Between the winter of 2010 and the fall of 2012 Suzanne Vega released the first four volumes of a series she named Close-Up. In August of 2014 the four albums, along with a 5th disk of bonus material and a DVD of interviews and songs performed at New York’s City Winery in July of 2013, were packaged together in a hardcover package of 65 songs along with over 60 pages of photos and notes.

On level one could view the recordings as a pragmatic project to capture through her own company, Amanuensis, a good number of songs from her extensive back catalogue originally recorded for A&M. The enterprise had several benefits: ownership of the masters, a tangible product to sell at shows, and a way to bridge the time between Beauty & Crime (her 2007 recording for Blue Note) and a next full album of new material (Tales From The Realm of The Queen of Pentacles in 2014)

But on another level this set of recordings – best appreciated, in my opinion, in the satisfyingly tactile box set rather than immaterial digital download – is a revealing re-imagining of Suzanne’s music. Perhaps the most important aspect of the set is the nature and quality of the recording and mix by Joe Blaney. There is a clarity, immediacy, and texture in these recordings, especially in the capture of the vocals and acoustic guitar that recalls the small-combo jazz recordings of the 1950s and 1960s.

In particular, songs drawn from her first two albums for A&M, Suzanne Vega and Solitude Standing – such as “Cracking,” “Small Blue Thing,” “Some Journey,” Ironbound/Fancy Poultry,” and “Undertow” — are now heard without the sonic “varnish” of the original recordings. It is true that her first recordings hold a powerful nostalgia for fans and they are largely devoid of the production and instrumentation that make many 1980s albums embarrassing – the sound equivalent of big hair. But even more so, in Close-Up, the spare, stark poetry of these songs is now matched by an equally clear and simple instrumentation, production and sound mix.

Some fans may occasionally regard Vega’s songs as inviolable monuments but the Close-Up recordings have, in many ways, unshackled some of her most iconic songs and provided an experience much closer to that with which Vega now delivers these songs on stage: her improved vocals (fuller) and simplicity of instrumentation (often just bassist Michael Visceglia or guitarist Gerry Leonard).

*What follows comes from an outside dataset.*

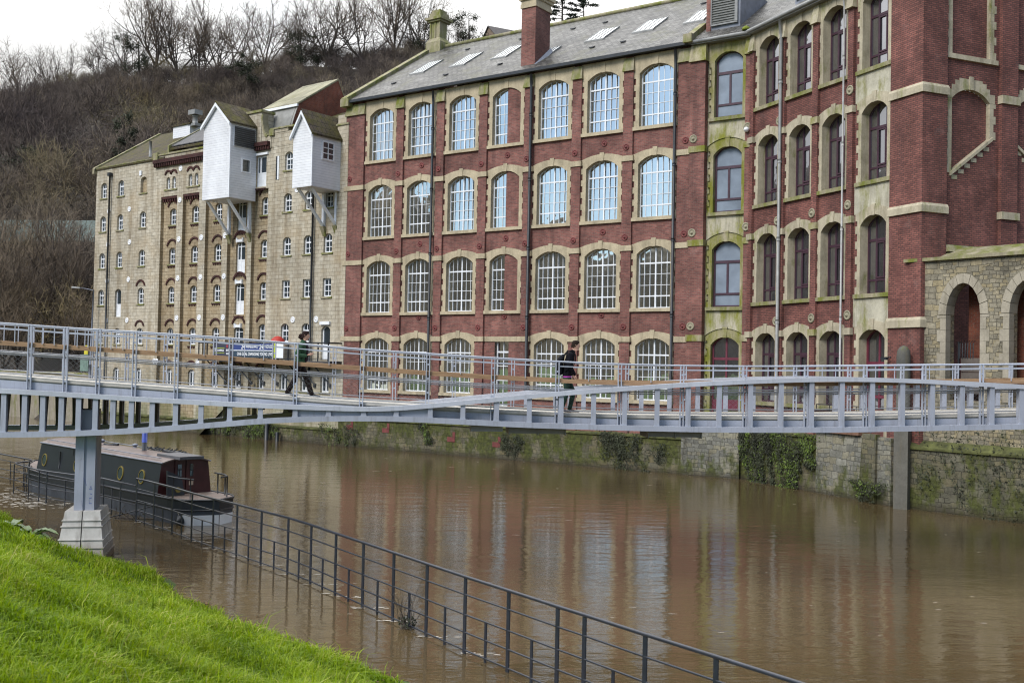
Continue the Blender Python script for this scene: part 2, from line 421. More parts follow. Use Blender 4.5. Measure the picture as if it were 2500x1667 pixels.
# ------------------------------------------------------------------ window shapes
def arch(xc, w, zb, zs, rise, n=10, grow=0.0):
    """CCW outline, bottom-left first"""
    h = w/2
    if rise <= 0: return [(xc-h, zb), (xc+h, zb), (xc+h, zs), (xc-h, zs)]
    Rr = (h*h + rise*rise)/(2*rise); zc = zs + rise - Rr; a0 = math.asin(min(1, h/Rr))
    pts = [(xc-h, zb), (xc+h, zb)]
    for i in range(n+1):
        a = a0 - 2*a0*i/n
        pts.append((xc + Rr*math.sin(a), zc + Rr*math.cos(a)))
    return pts
def arch_z(x, w, zs, rise):
    if rise <= 0: return zs
    h = w/2; Rr = (h*h + rise*rise)/(2*rise); zc = zs + rise - Rr
    return zc + math.sqrt(max(0, Rr*Rr - x*x))
def arc_pts(w, zs, rise, n=12, off=0.0):
    h = w/2; Rr = (h*h + rise*rise)/(2*rise); zc = zs + rise - Rr; a0 = math.asin(min(1, h/Rr))
    return [((Rr+off)*math.sin(-a0+2*a0*i/n), zc+(Rr+off)*math.cos(-a0+2*a0*i/n)) for i in range(n+1)]
def bar(mb, x0, x1, z0, z1, y0, y1): mb.box(x0, x1, y0, y1, z0, z1)

def window_frame(W, H, rise, y, vbars, hbars, fw=.06, thick=.05, depth=.07, x0=None, x1=None):
    """frame with bars, opening bottom centre at the origin. vbars [(x, width)], hbars [(z, width)]"""
    mb = MB(); zs = H - rise
    xa = -W/2 if x0 is None else x0; xb = W/2 if x1 is None else x1
    out = arch(0, W, 0, zs, rise); inn = arch(0, W-2*fw, fw, zs-(fw*.3 if rise else fw), rise)
    if x0 is None and x1 is None:
        mb.plate(out, [inn], y, y+depth)
    else:
        mb.box(xa, xa+fw, y, y+depth, 0, arch_z(xa+fw, W, zs, rise)); mb.box(xb-fw, xb, y, y+depth, 0, arch_z(xb, W, zs, rise)-.01)
        mb.box(xa+fw, xb-fw, y, y+depth, 0, fw)
        ap = [(x, z) for x, z in arc_pts(W, zs, rise, 24) if xa+fw <= x <= xb-fw]
        for (p, q) in zip(ap, ap[1:]):
            mb.hexa([(p[0],y,p[1]-fw),(q[0],y,q[1]-fw),(q[0],y+depth,q[1]-fw),(p[0],y+depth,p[1]-fw),(p[0],y,p[1]),(q[0],y,q[1]),(q[0],y+depth,q[1]),(p[0],y+depth,p[1])])
    for x, w in vbars:
        if xa+fw < x < xb-fw+.001: mb.box(x-w/2, x+w/2, y+.006, y+depth-.01, fw*.9, arch_z(x, W, zs, rise)-fw*.6)
    for z, w in hbars: mb.box(xa+fw*.8, xb-fw*.8, y+.003, y+depth-.012, z-w/2, z+w/2)
    return mb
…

Using the 5 disks of the Close-Up box set (or the 4 original issues plus separate bonus disk) one can assemble a playlist of the 10 songs that comprise the original running order on Suzanne Vega. The sound and performance of the new versions are extraordinary; they distill the music to its essence: the texture of Suzanne’s voice and its idiosyncratic intonation (surely one of the distinctive voices in music); her approach to playing the acoustic guitar (at times a hypnotic, almost Bach-like cycle); the architectural structure of the lyrics.

In the entire set only one song, in my opinion, seems to lose something in translation: Nine Objects of Desire’s “Headshots.” The 1996 version featured a thumping bass line and a sparse snare drum; it was perhaps the most interesting song on that album. On Close-Up the arrangement is similar to the earlier version but the drum is absent and the bass line muted. Given how finicky fans are about artists messing around with their memories, one near-miss on 5 CDs is not a bad hit rate.

Some other highlights: “Anniversary,” which gracefully combines Suzanne’s guitar line with cello; “50-50 Chance,” which retains the hypnotic Philip Glass arrangement but puts an even darker, mournful tone on this version than 1990’s days of open Hand (which featured a more nervous, jittery, feverish string performance); “Daddy Is White,” a song that combines humor and menace, a “Walk on the Wild Side” riff, and a wonderfully truculent delivery by Vega; “Bound” a song whose lyric and disarmingly vulnerable and sparse vocal makes for a powerful but uneasy listening experience (it is Suzanne Vega’s most overtly emotional performance yet) as it lifts the screen of cool inscrutability and observational distance that she so often maintains in her music.

As with her other productions, Vega has ensured the Close-Up Series album’s printed material has a clean and elegant design – the materials, type face, color schemes and photographs. These days, with high-quality music streaming services and digital downloads, one might wonder the point of CDs.

But it is precisely the look and feel of the set that embodies an important aspect of Vega’s music. In song after song objects personify emotions and states of being, they “come alive;” they tell the story of how Suzanne has related to the world — a “wooden horse,” a poster in “Headshots,” and a “small blue thing.” In this regard Close-Up serves as a wonderful survey and talisman of her art.